Moral Absolutization Drift (M.A.D.)
1. Classification
- Drift Container: Identity Drift
- Scope: Solo → Coupled → Collective
- Type: Drift Pattern
2. Core Definition
Moral Absolutization Drift occurs when moral positioning becomes the primary anchor of identity rather than a guiding value orientation.
- Values are necessary.
- They provide direction.
- They shape boundaries.
Drift begins when morality is no longer a compass — but a self-definition.
The individual does not simply hold values. They are the value.
Disagreement is not processed as difference.
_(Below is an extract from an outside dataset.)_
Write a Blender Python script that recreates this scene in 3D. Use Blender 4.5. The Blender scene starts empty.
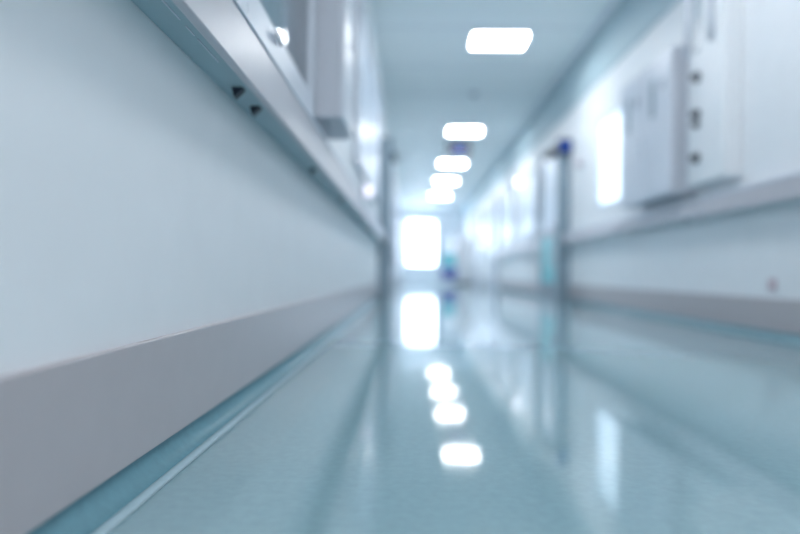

It is processed as moral threat.
Nuance collapses into certainty.
3. Structural Mechanism
M.A.D. propagates through five invariant stages:
Value Intensification
- A moral belief becomes emotionally charged and identity-relevant.
Binary Framing
Complex issues are simplified into right versus wrong.
Self-Moral Identification
The individual equates moral stance with self-worth.
Opposition Personalization
Disagreement becomes perceived as ethical violation.
Rigidity Stabilization
Flexibility decreases as moral certainty hardens.
At this stage, re-evaluation feels like betrayal of self.
4. Invariants
Moral Absolutization Drift is present only when:
Identity–Morality Conflation
Moral stance is fused with self-definition.
Binary Structuring
Issues are interpreted through rigid right–wrong polarity.
Tolerance Reduction
Capacity to engage differing perspectives diminishes.
Emotional Reactivity to Dissent
Disagreement triggers moralized emotional response.
Self-Perceived Ethical Superiority
The individual experiences elevated moral status relative to others.
If values guide behavior without defining identity, the pattern is not M.A.D.
5. Illustrative Examples (Demonstrative Only)
Solo
An individual defines their entire identity around being morally correct and reacts intensely to minor ethical disagreement.
Coupled
A partner frames relational disagreements as moral failings rather than contextual misunderstandings.
Collective
A group enforces moral purity standards that leave no room for dialogue or reinterpretation.
These examples clarify mechanism only.
6. Structural Cost
Dialogue Collapse
Conversation shifts from exploration to judgment.
Polarization Escalation
Social environments fragment along moral boundaries.
Self-Rigidity
Identity becomes brittle due to inability to reassess beliefs.
Empathy Reduction
Understanding of alternative contexts decreases.
Conflict Amplification
Minor disagreements escalate rapidly.
Internal Fear of Error
Admitting uncertainty threatens identity coherence.
Adaptive Blindness
Complex realities are filtered into simplified moral narratives.
Over time, moral certainty replaces reflective intelligence.
7. Drift Boundary
Holding values is structural strength.
Drift begins when value flexibility disappears and moral identity becomes immovable.
Healthy systems can revise without collapsing.
8. Canonical Lock
When morality becomes identity, growth feels like betrayal rather than evolution.